昭和20年以前の映画にはなかなか手が出ないので、これまで見たのは長谷川一夫と李香蘭が主演した「支那の夜」(昭和15年)と木下惠介が監督した国策映画の「陸軍」(昭和19年)だけだった。「支那の夜」は李香蘭が見たいがためだった。

小津安二郎による戦後の作品はかなり見たが、もっと以前のものを見つけてしまった。見ないわけにいかないではないか。

「戸田家の兄妹」は昭和16年の作品で、大家族のぎくしゃくを描く。すぐに「東京物語」を連想した。三宅邦子と佐分利信が、「東京物語」なら杉村春子と原節子という感じの役柄。雑音のせいで、聞き取れない個所があるが、床にカメラを置くような小津独特の構図がここでも見られる。

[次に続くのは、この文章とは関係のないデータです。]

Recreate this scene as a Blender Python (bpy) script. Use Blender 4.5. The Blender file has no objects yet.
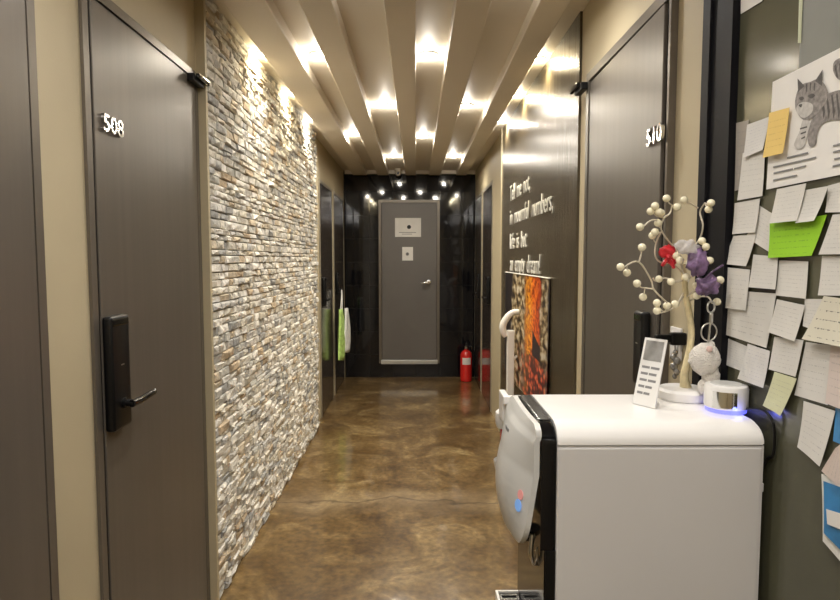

ほんのしばらく見たところで、「え、この場面はどっかで間違いなく見た」と思える場面に出くわした。つまり、少年が祖父に英語の試験のことを話す場面。

「2番、間違えちゃった。で、"My sister is three years younger than me"ってのをね、『わたくしの妹はわたくしより3つ年下です』っていうのをね、ぼくはね、『わたくしの妹は3つでわたくしより若い』って書いちゃったの」

「そりゃ、ちょっと違ったな」

これは、ずいぶん前に見た20年近く後の「お早よう」(昭和34年)にある場面とそっくりである。

「読んでごらん」

「My sister is three years younger than I」

「何てことだい?訳してごらん」

「わたくしの妹は3歳で、わたくしより若い」

「そうかあ?ちょいと違うな」

「戸田家の兄妹」の話に戻る。女性、それも未婚の女性が外で働くなどということはもっての外らしく、「おコップ」なんて日本語が使われているかなりの上流家庭。母親(葛城文子)の還暦祝いにすでに成人している子どもたち、また孫たちも集まり、父親(藤野秀夫)も楽しく過ごした1日だったが、夜になって急に具合が悪くなりそのまま急逝してしまう。死後、父親が高額な手形の保証人になっていたことがわかったりして、家や骨董を売ることに。

次男の昌二郎(佐分利信)は自ら望んで天津へ行き、母親と未婚で三女の節子(高峰三枝子)は長男夫婦、進一郎(斎藤達夫)と和子(三宅邦子)と暮らすことになる。ふたりが来ることを和子は快く思っておらず、母親と節子にとっては居心地がたいそう悪い。新一郎から相談された長女の千鶴(吉川満子)がふたりを引き受けるが、彼女は息子、母親にとっては孫の扱いが気に食わない。ふたりは別荘へ移ることを決心する。

父親の死去から1年。法要のために帰国した昌二郎は母と妹がずいぶんと傷んだ別荘に住んでいることを知って、「食うや食わずの人間だって、親と子の間はもっと温かいもののはずなんだ。……なんで仏さんがお喜びになるもんか」と憤慨する……。

節子の友人、時子が昌二郎のために持ってきたおみやげが「からすみ」と「このわた」。う~ん。たぶんもう食べる機会はなさそう……。劇中、長女は「千鶴さん」と呼ばれるし、クレジットでも「千鶴」となっているが、和子が「千鶴子さん」と呼ぶ場面がある。

料理屋の女将役の宮本文子には、「東京の恋人」でハルミの母親役として会ったばっかり。それから、法要後の食事の場で、昌二郎が「XXXさん。ちょっと話があるんだ。しばらくあっちへ行っててくれないか。用があったら手を叩く」と言う。仲居を意味する言葉だと思うが「XXX」が聞き取れずわからない。日本語なのに……。